━━━━━ Data shown

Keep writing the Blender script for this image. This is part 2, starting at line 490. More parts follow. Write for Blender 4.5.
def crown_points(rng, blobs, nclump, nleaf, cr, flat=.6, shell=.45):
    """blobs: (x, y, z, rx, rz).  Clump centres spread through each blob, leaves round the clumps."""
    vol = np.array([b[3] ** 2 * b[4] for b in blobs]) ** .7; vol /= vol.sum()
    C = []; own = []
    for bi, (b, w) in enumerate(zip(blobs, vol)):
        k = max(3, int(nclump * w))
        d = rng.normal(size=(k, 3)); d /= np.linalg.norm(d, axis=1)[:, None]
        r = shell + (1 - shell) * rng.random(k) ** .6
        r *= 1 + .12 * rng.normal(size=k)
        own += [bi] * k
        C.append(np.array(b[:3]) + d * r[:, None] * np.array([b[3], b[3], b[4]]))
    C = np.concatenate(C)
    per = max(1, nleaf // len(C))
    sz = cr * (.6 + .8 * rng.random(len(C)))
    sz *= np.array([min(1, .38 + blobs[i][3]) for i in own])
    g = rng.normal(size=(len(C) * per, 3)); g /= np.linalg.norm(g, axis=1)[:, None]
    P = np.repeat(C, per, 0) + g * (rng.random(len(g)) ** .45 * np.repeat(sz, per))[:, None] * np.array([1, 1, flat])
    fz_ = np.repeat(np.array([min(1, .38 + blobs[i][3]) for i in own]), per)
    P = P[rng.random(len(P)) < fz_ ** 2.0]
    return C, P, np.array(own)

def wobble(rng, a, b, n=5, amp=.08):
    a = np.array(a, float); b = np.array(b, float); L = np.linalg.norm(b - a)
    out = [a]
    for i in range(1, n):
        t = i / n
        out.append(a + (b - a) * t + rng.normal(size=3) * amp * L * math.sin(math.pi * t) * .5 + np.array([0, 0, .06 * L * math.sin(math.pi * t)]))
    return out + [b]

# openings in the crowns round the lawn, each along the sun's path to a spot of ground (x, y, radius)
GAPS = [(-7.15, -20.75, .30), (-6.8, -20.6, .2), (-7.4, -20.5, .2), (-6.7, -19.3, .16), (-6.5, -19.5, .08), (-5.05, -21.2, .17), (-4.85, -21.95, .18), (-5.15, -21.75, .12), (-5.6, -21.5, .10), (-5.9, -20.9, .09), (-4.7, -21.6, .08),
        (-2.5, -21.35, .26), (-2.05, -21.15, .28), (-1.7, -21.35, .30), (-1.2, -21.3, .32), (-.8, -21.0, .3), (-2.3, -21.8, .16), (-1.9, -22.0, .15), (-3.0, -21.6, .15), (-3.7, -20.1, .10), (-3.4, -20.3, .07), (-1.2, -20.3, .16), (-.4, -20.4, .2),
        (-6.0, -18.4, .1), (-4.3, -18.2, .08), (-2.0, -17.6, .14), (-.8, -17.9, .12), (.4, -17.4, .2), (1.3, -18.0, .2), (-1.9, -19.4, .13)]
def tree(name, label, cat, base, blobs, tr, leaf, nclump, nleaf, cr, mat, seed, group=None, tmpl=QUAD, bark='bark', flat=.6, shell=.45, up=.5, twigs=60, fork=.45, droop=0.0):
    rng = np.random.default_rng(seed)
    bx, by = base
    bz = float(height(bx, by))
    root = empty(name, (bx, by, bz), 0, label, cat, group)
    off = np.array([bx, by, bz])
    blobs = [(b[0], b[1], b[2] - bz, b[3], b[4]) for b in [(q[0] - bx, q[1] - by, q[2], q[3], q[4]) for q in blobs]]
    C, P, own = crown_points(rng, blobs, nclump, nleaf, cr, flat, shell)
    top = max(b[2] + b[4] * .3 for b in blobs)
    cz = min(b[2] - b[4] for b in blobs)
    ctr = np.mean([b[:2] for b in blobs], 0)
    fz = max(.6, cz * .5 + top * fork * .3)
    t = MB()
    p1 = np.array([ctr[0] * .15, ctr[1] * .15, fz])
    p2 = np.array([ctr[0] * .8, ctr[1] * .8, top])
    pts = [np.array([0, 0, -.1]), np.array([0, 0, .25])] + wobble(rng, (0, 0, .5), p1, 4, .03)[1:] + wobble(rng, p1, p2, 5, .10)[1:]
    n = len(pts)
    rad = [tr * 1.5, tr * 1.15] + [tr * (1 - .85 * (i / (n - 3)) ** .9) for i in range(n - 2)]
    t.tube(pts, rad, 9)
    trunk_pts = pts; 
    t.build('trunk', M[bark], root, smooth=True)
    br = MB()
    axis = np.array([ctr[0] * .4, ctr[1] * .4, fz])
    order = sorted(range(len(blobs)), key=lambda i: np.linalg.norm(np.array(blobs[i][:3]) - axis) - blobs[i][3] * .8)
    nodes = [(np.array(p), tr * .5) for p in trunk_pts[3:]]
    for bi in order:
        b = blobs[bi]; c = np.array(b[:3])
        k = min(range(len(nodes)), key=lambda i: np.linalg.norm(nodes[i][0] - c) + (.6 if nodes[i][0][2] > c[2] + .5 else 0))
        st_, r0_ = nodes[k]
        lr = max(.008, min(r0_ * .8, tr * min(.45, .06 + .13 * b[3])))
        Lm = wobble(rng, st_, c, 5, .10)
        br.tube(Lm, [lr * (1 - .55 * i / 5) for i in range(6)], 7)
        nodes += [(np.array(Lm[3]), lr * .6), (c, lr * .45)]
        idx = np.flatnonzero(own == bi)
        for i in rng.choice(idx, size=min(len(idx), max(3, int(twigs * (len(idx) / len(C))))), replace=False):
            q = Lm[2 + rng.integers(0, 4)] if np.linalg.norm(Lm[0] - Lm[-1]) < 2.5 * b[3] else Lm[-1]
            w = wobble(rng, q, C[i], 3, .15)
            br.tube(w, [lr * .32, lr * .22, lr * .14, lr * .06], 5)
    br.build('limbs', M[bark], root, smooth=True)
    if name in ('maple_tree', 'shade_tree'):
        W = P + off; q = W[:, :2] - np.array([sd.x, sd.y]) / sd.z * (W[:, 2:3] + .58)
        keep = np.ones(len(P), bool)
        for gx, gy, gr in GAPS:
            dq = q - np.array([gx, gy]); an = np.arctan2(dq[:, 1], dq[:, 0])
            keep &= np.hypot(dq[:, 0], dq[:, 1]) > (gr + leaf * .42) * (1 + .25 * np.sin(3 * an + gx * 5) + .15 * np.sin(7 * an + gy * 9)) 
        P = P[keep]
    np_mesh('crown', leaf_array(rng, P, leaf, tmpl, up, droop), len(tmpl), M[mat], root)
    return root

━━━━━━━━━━

## Request:
Word for word, write out all of the data above.

## Written response:
Keep writing the Blender script for this image. This is part 2, starting at line 490. More parts follow. Write for Blender 4.5.
def crown_points(rng, blobs, nclump, nleaf, cr, flat=.6, shell=.45):
    """blobs: (x, y, z, rx, rz).  Clump centres spread through each blob, leaves round the clumps."""
    vol = np.array([b[3] ** 2 * b[4] for b in blobs]) ** .7; vol /= vol.sum()
    C = []; own = []
    for bi, (b, w) in enumerate(zip(blobs, vol)):
        k = max(3, int(nclump * w))
        d = rng.normal(size=(k, 3)); d /= np.linalg.norm(d, axis=1)[:, None]
        r = shell + (1 - shell) * rng.random(k) ** .6
        r *= 1 + .12 * rng.normal(size=k)
        own += [bi] * k
        C.append(np.array(b[:3]) + d * r[:, None] * np.array([b[3], b[3], b[4]]))
    C = np.concatenate(C)
    per = max(1, nleaf // len(C))
    sz = cr * (.6 + .8 * rng.random(len(C)))
    sz *= np.array([min(1, .38 + blobs[i][3]) for i in own])
    g = rng.normal(size=(len(C) * per, 3)); g /= np.linalg.norm(g, axis=1)[:, None]
    P = np.repeat(C, per, 0) + g * (rng.random(len(g)) ** .45 * np.repeat(sz, per))[:, None] * np.array([1, 1, flat])
    fz_ = np.repeat(np.array([min(1, .38 + blobs[i][3]) for i in own]), per)
    P = P[rng.random(len(P)) < fz_ ** 2.0]
    return C, P, np.array(own)

def wobble(rng, a, b, n=5, amp=.08):
    a = np.array(a, float); b = np.array(b, float); L = np.linalg.norm(b - a)
    out = [a]
    for i in range(1, n):
        t = i / n
        out.append(a + (b - a) * t + rng.normal(size=3) * amp * L * math.sin(math.pi * t) * .5 + np.array([0, 0, .06 * L * math.sin(math.pi * t)]))
    return out + [b]

# openings in the crowns round the lawn, each along the sun's path to a spot of ground (x, y, radius)
GAPS = [(-7.15, -20.75, .30), (-6.8, -20.6, .2), (-7.4, -20.5, .2), (-6.7, -19.3, .16), (-6.5, -19.5, .08), (-5.05, -21.2, .17), (-4.85, -21.95, .18), (-5.15, -21.75, .12), (-5.6, -21.5, .10), (-5.9, -20.9, .09), (-4.7, -21.6, .08),
        (-2.5, -21.35, .26), (-2.05, -21.15, .28), (-1.7, -21.35, .30), (-1.2, -21.3, .32), (-.8, -21.0, .3), (-2.3, -21.8, .16), (-1.9, -22.0, .15), (-3.0, -21.6, .15), (-3.7, -20.1, .10), (-3.4, -20.3, .07), (-1.2, -20.3, .16), (-.4, -20.4, .2),
        (-6.0, -18.4, .1), (-4.3, -18.2, .08), (-2.0, -17.6, .14), (-.8, -17.9, .12), (.4, -17.4, .2), (1.3, -18.0, .2), (-1.9, -19.4, .13)]
def tree(name, label, cat, base, blobs, tr, leaf, nclump, nleaf, cr, mat, seed, group=None, tmpl=QUAD, bark='bark', flat=.6, shell=.45, up=.5, twigs=60, fork=.45, droop=0.0):
    rng = np.random.default_rng(seed)
    bx, by = base
    bz = float(height(bx, by))
    root = empty(name, (bx, by, bz), 0, label, cat, group)
    off = np.array([bx, by, bz])
    blobs = [(b[0], b[1], b[2] - bz, b[3], b[4]) for b in [(q[0] - bx, q[1] - by, q[2], q[3], q[4]) for q in blobs]]
    C, P, own = crown_points(rng, blobs, nclump, nleaf, cr, flat, shell)
    top = max(b[2] + b[4] * .3 for b in blobs)
    cz = min(b[2] - b[4] for b in blobs)
    ctr = np.mean([b[:2] for b in blobs], 0)
    fz = max(.6, cz * .5 + top * fork * .3)
    t = MB()
    p1 = np.array([ctr[0] * .15, ctr[1] * .15, fz])
    p2 = np.array([ctr[0] * .8, ctr[1] * .8, top])
    pts = [np.array([0, 0, -.1]), np.array([0, 0, .25])] + wobble(rng, (0, 0, .5), p1, 4, .03)[1:] + wobble(rng, p1, p2, 5, .10)[1:]
    n = len(pts)
    rad = [tr * 1.5, tr * 1.15] + [tr * (1 - .85 * (i / (n - 3)) ** .9) for i in range(n - 2)]
    t.tube(pts, rad, 9)
    trunk_pts = pts; 
    t.build('trunk', M[bark], root, smooth=True)
    br = MB()
    axis = np.array([ctr[0] * .4, ctr[1] * .4, fz])
    order = sorted(range(len(blobs)), key=lambda i: np.linalg.norm(np.array(blobs[i][:3]) - axis) - blobs[i][3] * .8)
    nodes = [(np.array(p), tr * .5) for p in trunk_pts[3:]]
    for bi in order:
        b = blobs[bi]; c = np.array(b[:3])
        k = min(range(len(nodes)), key=lambda i: np.linalg.norm(nodes[i][0] - c) + (.6 if nodes[i][0][2] > c[2] + .5 else 0))
        st_, r0_ = nodes[k]
        lr = max(.008, min(r0_ * .8, tr * min(.45, .06 + .13 * b[3])))
        Lm = wobble(rng, st_, c, 5, .10)
        br.tube(Lm, [lr * (1 - .55 * i / 5) for i in range(6)], 7)
        nodes += [(np.array(Lm[3]), lr * .6), (c, lr * .45)]
        idx = np.flatnonzero(own == bi)
        for i in rng.choice(idx, size=min(len(idx), max(3, int(twigs * (len(idx) / len(C))))), replace=False):
            q = Lm[2 + rng.integers(0, 4)] if np.linalg.norm(Lm[0] - Lm[-1]) < 2.5 * b[3] else Lm[-1]
            w = wobble(rng, q, C[i], 3, .15)
            br.tube(w, [lr * .32, lr * .22, lr * .14, lr * .06], 5)
    br.build('limbs', M[bark], root, smooth=True)
    if name in ('maple_tree', 'shade_tree'):
        W = P + off; q = W[:, :2] - np.array([sd.x, sd.y]) / sd.z * (W[:, 2:3] + .58)
        keep = np.ones(len(P), bool)
        for gx, gy, gr in GAPS:
            dq = q - np.array([gx, gy]); an = np.arctan2(dq[:, 1], dq[:, 0])
            keep &= np.hypot(dq[:, 0], dq[:, 1]) > (gr + leaf * .42) * (1 + .25 * np.sin(3 * an + gx * 5) + .15 * np.sin(7 * an + gy * 9)) 
        P = P[keep]
    np_mesh('crown', leaf_array(rng, P, leaf, tmpl, up, droop), len(tmpl), M[mat], root)
    return root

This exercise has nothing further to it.